WHAT TO WORK ON |
Take the data below and copy exactly the lines starting at the one with "Model this scene" and finishing at the one with "COL = S.collection", both included.

>>>>>

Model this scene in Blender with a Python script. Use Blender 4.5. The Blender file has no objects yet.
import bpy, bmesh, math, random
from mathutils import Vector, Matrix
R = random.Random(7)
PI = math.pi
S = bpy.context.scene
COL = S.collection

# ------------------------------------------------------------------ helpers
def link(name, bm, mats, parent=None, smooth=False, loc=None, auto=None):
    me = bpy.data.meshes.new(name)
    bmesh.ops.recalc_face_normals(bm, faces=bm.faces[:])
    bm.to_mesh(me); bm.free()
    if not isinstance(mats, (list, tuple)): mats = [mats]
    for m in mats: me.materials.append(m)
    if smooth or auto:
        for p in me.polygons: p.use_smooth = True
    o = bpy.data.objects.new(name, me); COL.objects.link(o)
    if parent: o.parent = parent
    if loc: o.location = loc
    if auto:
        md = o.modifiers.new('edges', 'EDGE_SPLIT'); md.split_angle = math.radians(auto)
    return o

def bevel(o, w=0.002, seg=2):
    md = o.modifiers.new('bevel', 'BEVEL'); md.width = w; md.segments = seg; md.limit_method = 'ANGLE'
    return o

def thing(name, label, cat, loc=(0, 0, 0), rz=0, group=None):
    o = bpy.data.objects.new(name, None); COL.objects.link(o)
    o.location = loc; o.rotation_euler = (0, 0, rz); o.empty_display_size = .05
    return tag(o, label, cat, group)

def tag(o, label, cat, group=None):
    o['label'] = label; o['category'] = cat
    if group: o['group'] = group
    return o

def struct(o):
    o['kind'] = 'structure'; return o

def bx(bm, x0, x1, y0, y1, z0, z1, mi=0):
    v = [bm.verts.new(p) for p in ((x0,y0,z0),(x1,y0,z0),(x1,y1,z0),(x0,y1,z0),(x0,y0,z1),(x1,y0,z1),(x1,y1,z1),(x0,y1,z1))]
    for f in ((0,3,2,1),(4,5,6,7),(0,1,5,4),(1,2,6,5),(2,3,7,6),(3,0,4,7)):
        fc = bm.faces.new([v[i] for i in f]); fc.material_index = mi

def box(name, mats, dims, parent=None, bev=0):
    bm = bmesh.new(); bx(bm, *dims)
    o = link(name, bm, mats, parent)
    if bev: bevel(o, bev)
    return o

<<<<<
>>>>>

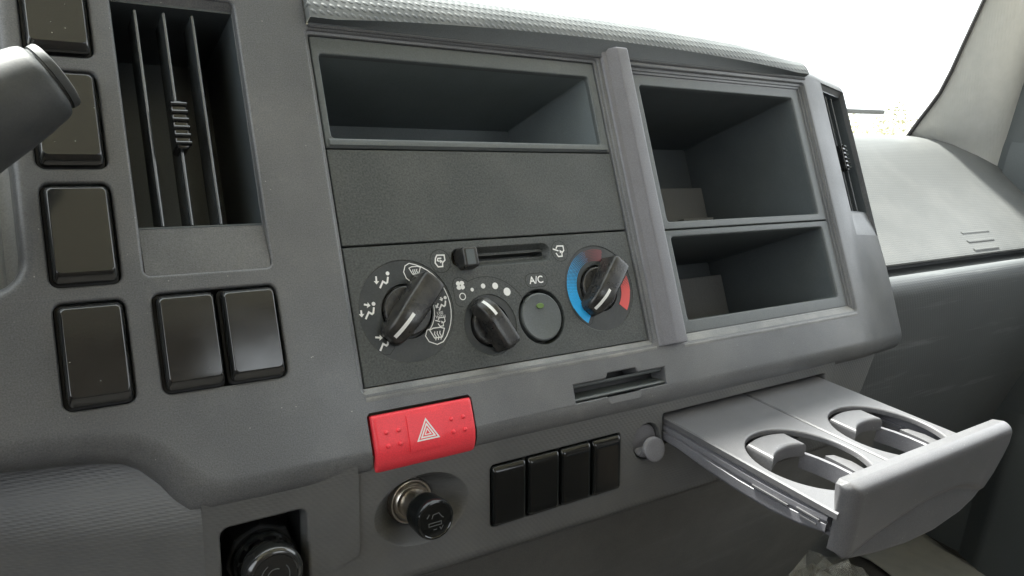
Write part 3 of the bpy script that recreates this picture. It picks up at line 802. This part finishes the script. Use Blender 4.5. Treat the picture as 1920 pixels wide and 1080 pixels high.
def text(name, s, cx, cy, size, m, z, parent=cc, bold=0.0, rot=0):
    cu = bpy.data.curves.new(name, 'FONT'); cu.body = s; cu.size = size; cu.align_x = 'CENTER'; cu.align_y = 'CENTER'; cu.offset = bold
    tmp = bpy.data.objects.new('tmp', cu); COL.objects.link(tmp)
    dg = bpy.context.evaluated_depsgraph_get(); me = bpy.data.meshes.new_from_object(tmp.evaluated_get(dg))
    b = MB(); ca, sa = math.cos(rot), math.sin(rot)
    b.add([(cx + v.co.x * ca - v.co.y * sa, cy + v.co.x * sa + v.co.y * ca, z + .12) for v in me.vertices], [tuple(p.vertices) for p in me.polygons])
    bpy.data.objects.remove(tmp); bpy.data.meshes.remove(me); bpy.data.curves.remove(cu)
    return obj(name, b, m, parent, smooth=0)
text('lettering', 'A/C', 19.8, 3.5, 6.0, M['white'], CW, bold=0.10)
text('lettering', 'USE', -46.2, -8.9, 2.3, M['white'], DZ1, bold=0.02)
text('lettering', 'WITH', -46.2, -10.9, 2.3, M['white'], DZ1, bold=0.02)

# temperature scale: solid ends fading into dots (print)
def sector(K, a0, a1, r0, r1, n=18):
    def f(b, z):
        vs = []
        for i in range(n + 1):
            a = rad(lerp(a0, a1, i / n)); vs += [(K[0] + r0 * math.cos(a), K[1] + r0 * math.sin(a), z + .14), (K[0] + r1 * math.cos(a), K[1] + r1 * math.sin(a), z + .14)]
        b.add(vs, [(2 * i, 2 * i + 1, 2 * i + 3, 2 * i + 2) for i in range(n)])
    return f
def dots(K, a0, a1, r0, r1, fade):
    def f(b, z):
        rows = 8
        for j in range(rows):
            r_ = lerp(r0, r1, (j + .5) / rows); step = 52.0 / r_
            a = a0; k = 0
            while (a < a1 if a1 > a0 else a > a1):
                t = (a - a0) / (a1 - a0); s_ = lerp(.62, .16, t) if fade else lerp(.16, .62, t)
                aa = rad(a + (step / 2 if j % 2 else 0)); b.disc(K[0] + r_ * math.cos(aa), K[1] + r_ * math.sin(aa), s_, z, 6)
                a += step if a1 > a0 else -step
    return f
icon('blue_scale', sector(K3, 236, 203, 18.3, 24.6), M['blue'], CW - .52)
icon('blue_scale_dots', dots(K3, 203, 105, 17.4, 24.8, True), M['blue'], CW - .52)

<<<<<

OUTPUT |
Model this scene in Blender with a Python script. Use Blender 4.5. The Blender file has no objects yet.
import bpy, bmesh, math, random
from mathutils import Vector, Matrix
R = random.Random(7)
PI = math.pi
S = bpy.context.scene
COL = S.collection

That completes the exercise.